Ven. Edward Bamber

From the Catholic Encyclopedia

(Alias Reading).

Priest and martyr, b. at the Moor, Poulton-le-Fylde, Lancashire; executed at Lancaster 7 August, 1646. Educated at the English College, Valladolid, he was ordained and sent to England. On landing at Dover, he knelt down to thank God, which act, observed by the Governor of the Castle, was the cause of his apprehension and banishment. He returned again, and was soon afterwards apprehended near Standish, Lancashire; he had probably been chaplain at Standish Hall. On his way to Lancaster Castle he was lodged at the Old-Green-Man Inn near Claughton-on-Brock, and thence managed to escape, his keepers being drunk. He was found wandering in the fields by one Mr. Singleton of Broughton Tower (who had been warned in a dream to help him), and was assisted and sheltered by him.

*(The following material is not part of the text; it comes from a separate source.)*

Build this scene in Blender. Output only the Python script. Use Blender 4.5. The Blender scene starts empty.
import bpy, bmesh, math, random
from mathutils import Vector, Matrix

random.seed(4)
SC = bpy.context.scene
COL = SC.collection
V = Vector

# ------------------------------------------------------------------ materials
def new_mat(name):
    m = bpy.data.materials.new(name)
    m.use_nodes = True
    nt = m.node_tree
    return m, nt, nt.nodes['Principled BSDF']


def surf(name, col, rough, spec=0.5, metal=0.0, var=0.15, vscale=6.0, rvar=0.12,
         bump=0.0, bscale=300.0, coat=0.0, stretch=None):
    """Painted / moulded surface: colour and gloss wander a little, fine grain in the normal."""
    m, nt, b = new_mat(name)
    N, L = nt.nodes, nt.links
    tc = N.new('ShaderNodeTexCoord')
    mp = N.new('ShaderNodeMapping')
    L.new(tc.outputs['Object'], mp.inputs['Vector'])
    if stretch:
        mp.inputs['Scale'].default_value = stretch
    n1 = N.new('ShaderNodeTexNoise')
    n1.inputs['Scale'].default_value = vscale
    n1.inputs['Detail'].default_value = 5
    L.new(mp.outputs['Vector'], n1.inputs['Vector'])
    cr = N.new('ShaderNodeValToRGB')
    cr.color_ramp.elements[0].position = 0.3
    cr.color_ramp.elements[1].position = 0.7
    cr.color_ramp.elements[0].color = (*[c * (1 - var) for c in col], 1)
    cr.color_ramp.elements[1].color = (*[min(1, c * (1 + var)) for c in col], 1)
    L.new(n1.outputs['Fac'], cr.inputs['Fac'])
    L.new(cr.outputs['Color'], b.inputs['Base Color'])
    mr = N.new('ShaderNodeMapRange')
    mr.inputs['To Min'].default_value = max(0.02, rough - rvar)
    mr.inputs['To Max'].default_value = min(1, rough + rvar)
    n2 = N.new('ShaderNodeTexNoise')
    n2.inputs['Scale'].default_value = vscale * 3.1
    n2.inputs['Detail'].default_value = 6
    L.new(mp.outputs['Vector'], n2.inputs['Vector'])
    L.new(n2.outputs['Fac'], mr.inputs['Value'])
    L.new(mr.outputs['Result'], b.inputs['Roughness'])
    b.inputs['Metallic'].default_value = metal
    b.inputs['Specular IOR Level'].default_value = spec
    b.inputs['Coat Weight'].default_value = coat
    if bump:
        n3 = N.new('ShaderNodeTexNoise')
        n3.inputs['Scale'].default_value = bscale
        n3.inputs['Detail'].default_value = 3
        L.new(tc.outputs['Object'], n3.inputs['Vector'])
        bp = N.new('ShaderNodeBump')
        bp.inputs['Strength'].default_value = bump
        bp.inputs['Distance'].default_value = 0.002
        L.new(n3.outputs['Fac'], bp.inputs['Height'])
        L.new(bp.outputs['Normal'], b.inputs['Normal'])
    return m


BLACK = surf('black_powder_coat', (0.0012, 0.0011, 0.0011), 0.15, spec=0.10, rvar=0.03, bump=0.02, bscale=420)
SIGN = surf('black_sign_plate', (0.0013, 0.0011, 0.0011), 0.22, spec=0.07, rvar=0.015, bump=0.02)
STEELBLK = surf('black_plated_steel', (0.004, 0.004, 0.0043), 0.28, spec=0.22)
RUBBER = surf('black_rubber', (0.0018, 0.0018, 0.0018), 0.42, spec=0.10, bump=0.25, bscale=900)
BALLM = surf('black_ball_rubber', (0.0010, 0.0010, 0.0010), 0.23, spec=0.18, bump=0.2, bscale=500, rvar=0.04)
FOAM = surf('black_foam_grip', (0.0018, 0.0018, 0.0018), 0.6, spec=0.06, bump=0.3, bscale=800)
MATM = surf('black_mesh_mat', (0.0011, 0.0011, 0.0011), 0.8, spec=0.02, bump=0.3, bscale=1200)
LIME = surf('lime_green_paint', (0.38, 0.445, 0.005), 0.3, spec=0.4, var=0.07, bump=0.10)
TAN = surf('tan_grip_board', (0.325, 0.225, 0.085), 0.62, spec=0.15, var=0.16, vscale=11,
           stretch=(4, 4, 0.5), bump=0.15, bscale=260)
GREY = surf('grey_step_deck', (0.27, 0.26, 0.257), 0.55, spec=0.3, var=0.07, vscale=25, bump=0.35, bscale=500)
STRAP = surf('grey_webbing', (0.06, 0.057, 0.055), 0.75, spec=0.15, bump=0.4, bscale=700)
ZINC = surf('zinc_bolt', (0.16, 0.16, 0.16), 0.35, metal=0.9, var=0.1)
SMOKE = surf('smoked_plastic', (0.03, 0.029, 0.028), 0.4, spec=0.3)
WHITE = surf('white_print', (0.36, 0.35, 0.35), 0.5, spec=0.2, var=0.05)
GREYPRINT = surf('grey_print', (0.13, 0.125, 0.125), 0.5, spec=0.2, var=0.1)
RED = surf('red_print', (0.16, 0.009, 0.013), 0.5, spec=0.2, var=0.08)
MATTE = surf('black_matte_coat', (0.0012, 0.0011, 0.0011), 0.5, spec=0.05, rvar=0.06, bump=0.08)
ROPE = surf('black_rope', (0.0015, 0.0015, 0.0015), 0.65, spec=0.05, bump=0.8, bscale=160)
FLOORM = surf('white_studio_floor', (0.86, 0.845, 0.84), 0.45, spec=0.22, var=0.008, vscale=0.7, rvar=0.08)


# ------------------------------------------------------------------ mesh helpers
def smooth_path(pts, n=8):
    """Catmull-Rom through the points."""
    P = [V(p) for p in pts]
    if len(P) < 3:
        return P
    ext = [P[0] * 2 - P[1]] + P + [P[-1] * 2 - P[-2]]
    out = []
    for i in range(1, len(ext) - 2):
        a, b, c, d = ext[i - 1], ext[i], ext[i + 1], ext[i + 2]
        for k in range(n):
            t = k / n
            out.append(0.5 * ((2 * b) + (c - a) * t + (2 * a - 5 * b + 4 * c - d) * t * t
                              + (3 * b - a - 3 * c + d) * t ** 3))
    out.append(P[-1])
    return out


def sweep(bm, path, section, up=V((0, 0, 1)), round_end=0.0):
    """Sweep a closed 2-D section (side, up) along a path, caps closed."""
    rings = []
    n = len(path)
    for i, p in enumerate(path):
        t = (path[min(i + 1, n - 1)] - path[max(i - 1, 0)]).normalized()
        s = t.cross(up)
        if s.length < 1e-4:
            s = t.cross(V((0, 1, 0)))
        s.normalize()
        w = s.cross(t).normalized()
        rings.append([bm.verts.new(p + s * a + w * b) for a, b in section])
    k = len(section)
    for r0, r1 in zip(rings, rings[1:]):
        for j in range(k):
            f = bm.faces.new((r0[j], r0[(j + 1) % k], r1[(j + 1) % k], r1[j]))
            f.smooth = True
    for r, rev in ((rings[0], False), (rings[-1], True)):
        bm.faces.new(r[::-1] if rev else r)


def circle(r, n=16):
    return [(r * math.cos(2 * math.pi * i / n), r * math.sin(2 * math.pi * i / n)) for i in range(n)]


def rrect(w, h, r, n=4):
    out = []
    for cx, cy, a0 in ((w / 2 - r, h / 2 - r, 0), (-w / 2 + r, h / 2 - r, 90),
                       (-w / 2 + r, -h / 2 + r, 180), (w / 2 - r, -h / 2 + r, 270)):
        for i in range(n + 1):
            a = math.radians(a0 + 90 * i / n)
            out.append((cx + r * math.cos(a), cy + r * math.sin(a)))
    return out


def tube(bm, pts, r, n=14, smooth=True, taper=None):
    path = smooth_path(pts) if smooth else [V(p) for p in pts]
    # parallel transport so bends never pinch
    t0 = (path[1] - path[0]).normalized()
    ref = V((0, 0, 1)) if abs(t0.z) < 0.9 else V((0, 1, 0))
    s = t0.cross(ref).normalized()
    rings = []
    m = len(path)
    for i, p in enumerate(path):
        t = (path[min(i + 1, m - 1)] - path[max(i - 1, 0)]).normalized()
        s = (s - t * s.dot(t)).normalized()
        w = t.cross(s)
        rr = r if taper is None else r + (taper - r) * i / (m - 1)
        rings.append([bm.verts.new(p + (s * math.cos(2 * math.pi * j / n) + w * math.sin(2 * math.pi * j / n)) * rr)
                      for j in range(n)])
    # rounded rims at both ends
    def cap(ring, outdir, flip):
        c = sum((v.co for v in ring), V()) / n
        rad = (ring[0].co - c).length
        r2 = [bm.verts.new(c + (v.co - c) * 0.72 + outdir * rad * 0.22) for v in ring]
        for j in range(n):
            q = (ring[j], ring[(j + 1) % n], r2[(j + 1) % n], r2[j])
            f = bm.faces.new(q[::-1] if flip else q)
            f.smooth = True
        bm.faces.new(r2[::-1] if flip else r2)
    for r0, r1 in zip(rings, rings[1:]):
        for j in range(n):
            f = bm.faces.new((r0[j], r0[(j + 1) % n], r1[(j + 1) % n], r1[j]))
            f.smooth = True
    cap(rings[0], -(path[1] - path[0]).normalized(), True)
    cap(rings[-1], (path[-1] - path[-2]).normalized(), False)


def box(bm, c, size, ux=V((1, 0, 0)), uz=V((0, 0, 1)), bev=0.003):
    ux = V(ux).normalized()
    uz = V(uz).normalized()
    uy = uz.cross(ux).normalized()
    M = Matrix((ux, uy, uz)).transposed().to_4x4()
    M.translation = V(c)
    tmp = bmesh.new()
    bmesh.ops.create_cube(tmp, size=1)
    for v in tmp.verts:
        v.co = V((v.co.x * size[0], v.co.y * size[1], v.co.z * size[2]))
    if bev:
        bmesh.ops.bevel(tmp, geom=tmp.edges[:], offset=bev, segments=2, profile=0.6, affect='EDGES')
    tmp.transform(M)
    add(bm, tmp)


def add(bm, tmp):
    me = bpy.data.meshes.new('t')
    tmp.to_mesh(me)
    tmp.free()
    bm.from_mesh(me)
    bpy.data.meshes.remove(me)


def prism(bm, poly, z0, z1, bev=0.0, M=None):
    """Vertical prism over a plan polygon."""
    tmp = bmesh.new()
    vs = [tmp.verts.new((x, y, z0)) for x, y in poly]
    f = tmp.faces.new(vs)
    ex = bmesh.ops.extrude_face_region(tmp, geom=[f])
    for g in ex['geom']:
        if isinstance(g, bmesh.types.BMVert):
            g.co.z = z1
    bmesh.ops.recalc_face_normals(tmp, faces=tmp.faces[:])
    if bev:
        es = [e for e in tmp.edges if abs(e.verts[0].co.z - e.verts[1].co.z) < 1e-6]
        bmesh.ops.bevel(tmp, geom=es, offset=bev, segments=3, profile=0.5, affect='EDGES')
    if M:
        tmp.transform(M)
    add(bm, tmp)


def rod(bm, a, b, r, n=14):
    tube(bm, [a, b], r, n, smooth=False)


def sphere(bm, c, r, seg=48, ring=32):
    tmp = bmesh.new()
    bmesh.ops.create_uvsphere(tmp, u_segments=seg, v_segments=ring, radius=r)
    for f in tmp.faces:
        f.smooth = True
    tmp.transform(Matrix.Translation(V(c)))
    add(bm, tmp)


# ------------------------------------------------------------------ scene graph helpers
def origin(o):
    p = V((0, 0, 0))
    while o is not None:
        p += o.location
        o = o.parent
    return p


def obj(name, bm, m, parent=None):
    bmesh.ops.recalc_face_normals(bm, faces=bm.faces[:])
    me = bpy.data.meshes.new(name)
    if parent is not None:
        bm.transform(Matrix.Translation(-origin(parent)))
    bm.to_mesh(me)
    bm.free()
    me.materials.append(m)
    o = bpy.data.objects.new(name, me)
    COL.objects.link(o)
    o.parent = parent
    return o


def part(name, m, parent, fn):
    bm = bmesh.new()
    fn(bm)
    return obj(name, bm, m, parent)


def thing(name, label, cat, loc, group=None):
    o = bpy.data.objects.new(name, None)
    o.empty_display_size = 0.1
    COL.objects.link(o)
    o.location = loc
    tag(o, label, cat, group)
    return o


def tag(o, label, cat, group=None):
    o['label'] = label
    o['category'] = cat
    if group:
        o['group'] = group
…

Arrested the third time, he was committed to Lancaster Castle, where he remained in close confinement for three years, once escaping, but recaptured. At his trial with two other priests, Whitaker and Woodcock, two apostates witnessed against him that he had administered the sacraments, and he was condemned to die. He suffered with great constancy, reconciling to the Church a felon executed with him, and encouraging his fellow-martyrs to die bravely. His conduct so enraged the persecutors that they urged the executioner to butcher him in a more than usually cruel and savage manner. An ode composed on his death is still extant.

Challoner, Memoirs (1750); Watson, Decacordon of ten Quodlibet Questions (1602); Gillow, Bibl. Dict. Eng. Cath. (London, 1885).